The double-height living room, lined with Tiffany lamps, became a hub of parties and fund-raisers, and a Tiffany glass panel and chandelier will remain after the move. A beloved Hector Guimard door — he of the Paris Metro — inspired custom woodwork and hardware throughout the 7,000-square-foot home, which also has almost 10,000 square feet of outdoor terraces where the spies used to alight. After years of enjoyment, it became too much for Mr. Silverman and Ms. Bentzen, who are downsizing.

 “The home is new but like an antique in its own right,” said Fabienne Lecole, a Corcoran broker, who shares the listing with Joy Handler.

Yet even if the home is a work of art, that does not mean it is priceless. After coming on the market a year ago for $38 million, the asking price is now a more modest $24 million.

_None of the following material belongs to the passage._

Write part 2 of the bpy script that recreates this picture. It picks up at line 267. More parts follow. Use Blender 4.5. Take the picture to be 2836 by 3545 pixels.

For something more in line with Hearst’s own tastes, there is the penthouse at 91 Central Park West. The asking price is $22.75 million, recently reduced from $27.5 million, and it offers baronial fireplaces and leaded windows that look as though they were plundered from monasteries. Some ancient panels have been inlaid with carvings of contemporary landmarks, like Columbus Circle, which Hearst helped transform.

The 4,000-square-foot home, up for sale after the death of owners who lived there for 40 years, has a monastic feel, looking out on the treetops of Central Park. “You can see all the progress taking place in Midtown, but you’re totally removed from it,” said Brian Rice, a Corcoran broker listing the gothic aerie with Douglas Albert.

It is believed the penthouse provided an escape from the glare outside the East Side hotels that Hearst had built to house his paramour, Ms. Davies: the Warwick New York Hotel and the Ritz Tower. Evidence is found in the massive turret capping 91 Central Park West. Therein lies a bar worthy of a tavern on the King’s Road alongside a fireplace carved with the faces of good and evil. Scratched into the blond wood are the initials “M.D.”